After Oxford Aubrey began a career in diplomacy, firstly in Tokyo and then in Constantinople. He travelled greatly in the years before the outbreak of war, taking in the United States, Canada, the Balkans, Africa, the Far East, Spain, Italy, Greece and Turkey as well as the far reaches of the Sultan's empire. His career as a diplomat lasted until 1905 when at the age of 25 Aubrey left Constantinople. He soon decided to resurrect his travelling and toured extensively through the Mediterranean, Arabia, Palestine, the Caucasus, Mesopotamia and India. Compelled by an agreement with his mother that he would settle down to life in politics he returned glumly to England.

By 1912 Aubrey had married and been elected as MP for Yeovil. He proved enthusiastic in his political endeavours; but within a year he was off again, this time to the Balkans, travelling from Vienna to Sarajevo and then on to Albania. He would fall wholeheartedly in love with this last country. At the conclusion of the First Balkan War, Aubrey assisted an Albanian delegation visiting London for a peace conference. This rendered him a national hero to the extent that he would twice be offered the throne. He toured the country in 1913 triumphantly, but politely declined the opportunity to become King of Albania.

With his eyesight, Aubrey never would have been passed fit for military service. He was, however, determined to take care of unfinished business, having missed out on the Boer War. Having volunteered to go to Africa, concerns about what the dry climate might do to his eyes compelled him not to go and he had long felt it a stain upon his honour. In August 1914 he resorted to buying a khaki uniform and attaching himself to the 1st Irish Guards as they marched out of barracks and headed for France. The battalion's commander was complicit and his presence was only revealed after their transport had sailed, but by then it was too late. With his fluency in multiple languages he was to act as an interpreter.

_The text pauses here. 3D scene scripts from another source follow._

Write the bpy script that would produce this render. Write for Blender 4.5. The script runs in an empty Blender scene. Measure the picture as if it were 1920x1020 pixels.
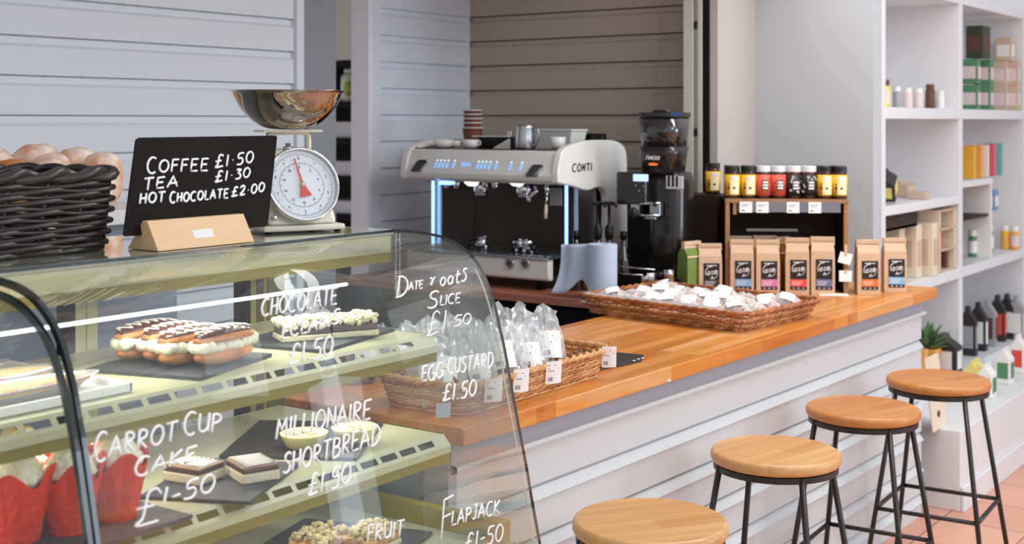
import bpy, math, random
from mathutils import Vector, Matrix

# ------------------------------------------------------------------ camera
SC = bpy.context.scene
COL = SC.collection
VP1, VP2, YH, EYE = 2710.0, -2450.0, 228.0, 1.60        # measured vanishing points / horizon of a 1920x1020 frame
F = math.sqrt((VP1 - 960) * (960 - VP2))
ANG = math.atan((VP1 - 960) / F)
CA, SA = math.cos(ANG), math.sin(ANG)
cam_d = bpy.data.cameras.new('camera')
cam = bpy.data.objects.new('camera', cam_d)
COL.objects.link(cam)
cam.location = (0, 0, EYE)
cam.rotation_euler = (math.pi / 2, 0, ANG)
cam_d.sensor_width = 36
cam_d.lens = 36 * F / 1920
cam_d.shift_y = (YH - 510) / 1920
cam_d.clip_start = 0.05
cam_d.dof.use_dof = True
cam_d.dof.focus_distance = 3.1
cam_d.dof.aperture_fstop = 4.4
SC.camera = cam
SC.view_settings.view_transform = 'Standard'
SC.view_settings.look = 'None'
SC.view_settings.exposure = 0.0
SC.view_settings.gamma = 1.0
SC.view_settings.use_curve_mapping = False

# ------------------------------------------------------------------ light
W = bpy.data.worlds.new('world')
SC.world = W
W.use_nodes = True
W.node_tree.nodes['Background'].inputs[0].default_value = (0.92, 0.95, 1.0, 1)
W.node_tree.nodes['Background'].inputs[1].default_value = 0.74


def area(name, loc, target, sx, sy, power, color=(1, 1, 1)):
    l = bpy.data.lights.new(name, 'AREA')
    l.shape = 'RECTANGLE'
    l.size, l.size_y, l.energy, l.color = sx, sy, power, color
    o = bpy.data.objects.new(name, l)
    COL.objects.link(o)
    o.location = loc
    o.rotation_euler = (Vector(target) - Vector(loc)).to_track_quat('-Z', 'Y').to_euler()
    return o


area('window_daylight', (3.6, 6.2, 1.8), (-1.5, 3.2, 1.0), 2.4, 1.7, 88, (0.74, 0.86, 1.0))
area('front_fill', (3.2, 1.4, 3.4), (-1.8, 2.8, 0.9), 2.6, 1.6, 62, (0.93, 0.96, 1.0))  # added fill from high on the shop side, not a window
area('ceiling_light', (-0.9, 4.2, 3.3), (-1.3, 4.2, 0.0), 0.5, 3.2, 78, (1.0, 0.97, 0.93))


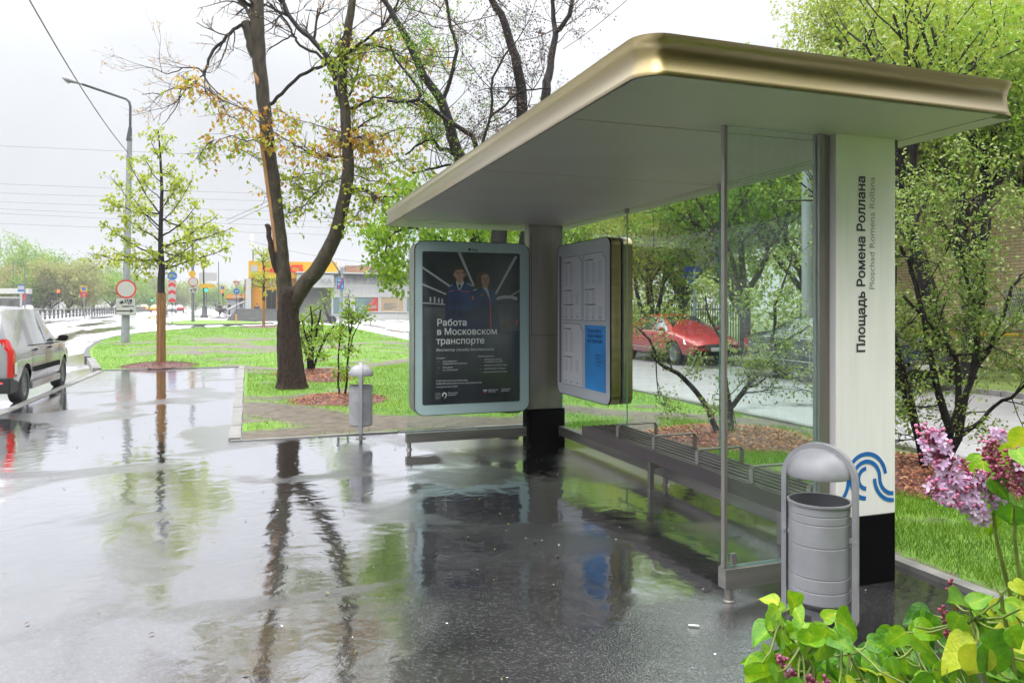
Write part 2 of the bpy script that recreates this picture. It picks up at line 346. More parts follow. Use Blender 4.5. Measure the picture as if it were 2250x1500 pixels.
def text_mb(mb, body, size, place, mi=0, align='LEFT', width=None, bold=0., thick=.002, spacing=1.):
    """set writing as real flat letters, filled outline by outline; place(x, y, z) maps text space to the world"""
    c = bpy.data.curves.new('writing', 'FONT'); c.body = body; c.size = 1; c.resolution_u = 3; c.fill_mode = 'NONE'; c.space_character = spacing
    o = bpy.data.objects.new('writing', c); COL.objects.link(o)
    dg = bpy.context.evaluated_depsgraph_get(); me = bpy.data.meshes.new_from_object(o.evaluated_get(dg))
    co = [(v.co.x * size, v.co.y * size) for v in me.vertices]; nb = {}
    for e in me.edges:
        i, j = e.vertices; nb.setdefault(i, []).append(j); nb.setdefault(j, []).append(i)
    bpy.data.objects.remove(o); bpy.data.curves.remove(c); bpy.data.meshes.remove(me)
    seen = set(); loops = []
    for i in sorted(nb):
        if i in seen: continue
        lp = [i]; seen.add(i); cur = i
        while True:
            nx = [j for j in nb[cur] if j not in seen]
            if not nx: break
            cur = min(nx) if cur == i else nx[0]; seen.add(cur); lp.append(cur)
        q = [co[k] for k in lp]; r_ = []
        for p in q:
            if not r_ or abs(p[0] - r_[-1][0]) + abs(p[1] - r_[-1][1]) > 1e-5 * size: r_.append(p)
        if len(r_) > 1 and abs(r_[0][0] - r_[-1][0]) + abs(r_[0][1] - r_[-1][1]) < 1e-5 * size: r_.pop()
        if len(r_) > 2: loops.append(r_)
    area = lambda q: sum(q[i - 1][0] * q[i][1] - q[i][0] * q[i - 1][1] for i in range(len(q))) / 2
    big = max(loops, key=lambda q: abs(area(q))); sg = math.copysign(1, area(big))
    xs = [p[0] for q in loops for p in q]; k = width / (max(xs) - min(xs)) if width else 1.
    def swell(q):
        if not bold: return q
        out = []
        for i in range(len(q)):
            (ax, ay), (bx, by), (cx, cy) = q[i - 1], q[i], q[(i + 1) % len(q)]
            n1 = Vector((by - ay, ax - bx)).normalized() * sg; n2 = Vector((cy - by, bx - cx)).normalized() * sg; m_ = n1 + n2
            m_ = m_.normalized() / max(.5, math.sqrt(max(0., (1 + n1.dot(n2)) / 2))) if m_.length > 1e-6 else n1
            out.append((bx + m_.x * bold, by + m_.y * bold))
        return out
    loops = [swell(q) for q in loops]; vs = [p for q in loops for p in q]; es = []; i0 = 0
    for q in loops: n = len(q); es += [(i0 + i, i0 + (i + 1) % n) for i in range(n)]; i0 += n
    V, E_, T_, _, _, _ = delaunay_2d_cdt([Vector(p) for p in vs], es, [], 0, 1e-6 * size)
    bx = [(min(p[0] for p in q), max(p[0] for p in q), q) for q in loops]
    def wind(x, y):      # non-zero winding: overlapping strokes of one letter add up
        n = 0
        for lo, hi, q in bx:
            if not lo <= x <= hi: continue
            for (x0, y0), (x1, y1) in zip(q, q[1:] + q[:1]):
                if (y0 > y) != (y1 > y) and x < (x1 - x0) * (y - y0) / (y1 - y0) + x0: n += 1 if y1 > y0 else -1
        return n
    keep = [t for t in T_ if wind(sum(V[i].x for i in t) / 3, sum(V[i].y for i in t) / 3)]
    mb.add([place(p.x * k, p.y, thick) for p in V], keep, mi)
    if thick > .01:
        for q in loops: n = len(q); mb.add([place(p[0] * k, p[1], z_) for z_ in (0, thick) for p in q], [(i, (i + 1) % n, n + (i + 1) % n, n + i) for i in range(n)], mi)
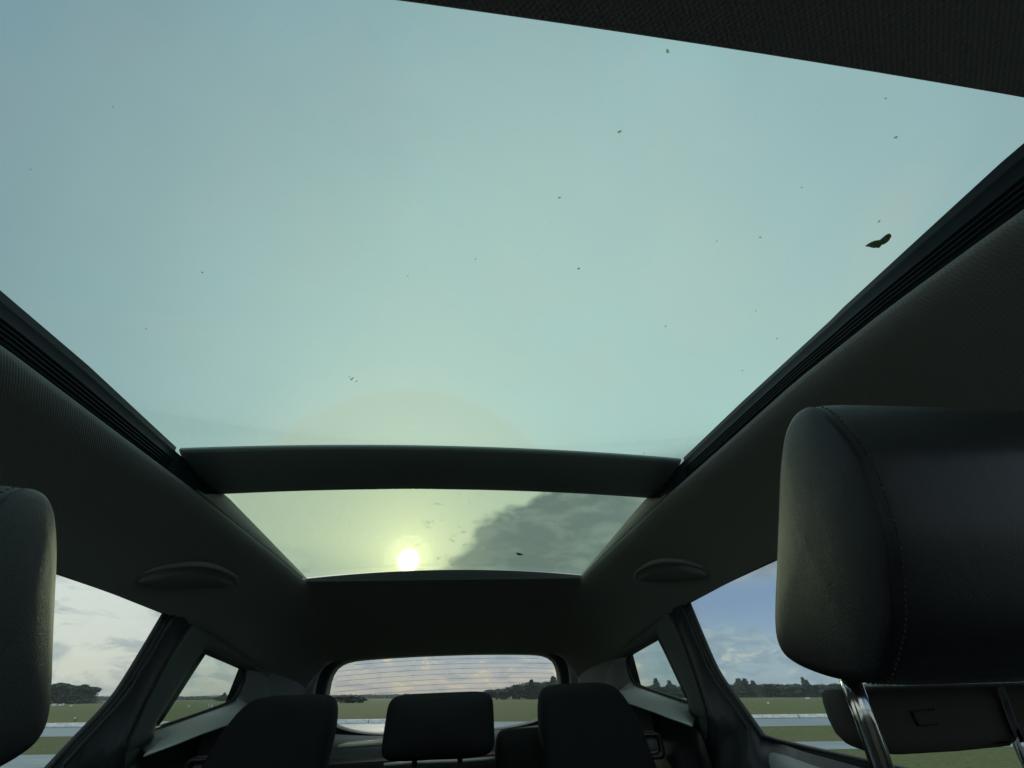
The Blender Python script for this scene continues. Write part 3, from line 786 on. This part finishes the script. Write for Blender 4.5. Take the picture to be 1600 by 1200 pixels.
M_trim2 = mat('quarter_trim_plastic', (.60, .63, .62), .6, bump=(900, .15, .0004))
M_trim3 = mat('rear_pillar_plastic', (.20, .21, .205), .6, bump=(900, .15, .0004))
build_side(1); build_side(-1)

# --- grab handles on the headliner
def on_headliner(px, py, V):
    d = ray(px, py); o_ = Vector((CX, 0, 0)); best = None
    for v in V:
        w = Vector(v)-o_; a = w.dot(d); e = (w-d*a).length
        if best is None or e < best[0]: best = (e, a)
    return o_+d*best[1]
HV = side[0]
fine = loft([section(.07+1.33*i/160, False) for i in range(161)])[0]
def handle(s):
    P = [on_headliner(a, b, fine) for a, b in [(993, 904), (997, 892), (1013, 881), (1036, 873), (1060, 873), (1082, 878), (1100, 887)]]
    c = sum(P, Vector())/7
    lift = [0, .003, .006, .007, .007, .004, 0]
    nrm = Vector((-.75, 0, -.66))
    Q = cr([p+nrm*l for p, l in zip(P, lift)], 22)
    bow = tube(Q, [.004+.004*math.sin(math.pi*k/21) for k in range(22)], 12, .8)
    g = mesh('grab_handle', S(bow[0], s), bow[1], M_pillar2, car)
    R0 = [c+nrm*.001+(p-c)*.86 for p in cr(P+[P[-1]+Vector((.016, 0, -.022)), c+Vector((.03, .02, -.036)), P[0]+Vector((.012, 0, -.012))], 26, True)]
    mesh('handle_recess', S([c+nrm*.0005]+R0, s), [(0, k+1, (k+1) % 26+1) for k in range(26)], M_recess, g, solid=.002)
M_recess = mat('handle_recess_lining', (.21, .212, .20), .8)  # recess toned like the handle and the headliner around it
M_pillar2 = mat('handle_plastic', (.21, .213, .20), .8, spec=.1)
handle(1); handle(-1)

# --- tailgate with rear window
half = [(0, .146), (.12, .1455), (.26, .1425), (.38, .1375), (.43, .130), (.460, .116), (.475, .096), (.4815, .07), (.482, .04), (.478, 0), (.465, -.040), (.435, -.068), (.39, -.084), (.32, -.098), (.2, -.108), (0, -.112)]
hp = [(v.x, v.z) for v in resample(cr([(a, 0, b) for a, b in half], 90), 48)]
def archring(k, y, side_off, top_off, bot_off=0.0):
    out = []
    for sx, rng in ((1, hp), (-1, hp[::-1][1:-1])):
        for (x, z) in rng:
            u = min(1, abs(x)/.48); w = max(0, min(1, (abs(x)-.30)/.17)); wz = max(0, min(1, (z+.0)/.14))
            zz = z+top_off*max(0, wz) if z > 0 else z-bot_off*max(0, min(1, -z/.08))
            out.append(Vector((sx*(x+side_off*w), y, zz)))
    return out
tg_rings = [archring(0, 2.215, -.001, 0), archring(1, 2.195, .002, .001, .003), archring(1, 2.186, .0065, .002, .006)]
tgl = loft(tg_rings, True)
tail_rings = [archring(2, 2.186, .0065, .002, .006), archring(2, 2.168, .011, .004, .03), archring(3, 2.150, .055, .010, .30)]
tb = loft(tail_rings, True)
tg = mesh('tailgate', *tb, M_black, car, solid=0)
mesh('window_surround', *tgl, M_trim, tg)
ledge = []
for i in range(33):
    x = -.47+.94*i/32; zb = -.120+.022*(abs(x)/.47)**3*1.2
    ledge.append([Vector((x, 2.19, zb+.004)), Vector((x, 2.165, zb-.001)), Vector((x, 2.12, zb-.018)), Vector((x, 2.09, zb-.042)), Vector((x, 2.08, zb-.075)), Vector((x, 2.08, -.45))])
mesh('tailgate_ledge', *loft(ledge), M_trim, tg)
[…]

Another of the first OEs to report for embarkation with the British Expeditionary Force (BEF) but again not one of the most likely, was Walter George Fletcher. As war was declared he was with a contingent of over 500 Etonian boys and masters at Mytchett Farm near Aldershot with the Eton College Officer Training Corps. Every year, in addition to field days and parades the OTC, which provided the boys with basic military training, would congregate under the supervision of regulars with contingents from other public schools and universities for a two-week camp. In 1914 the camp rapidly broke up as it became apparent that war was imminent and as the regulars were mobilised the boys were turned out and sent back to school early.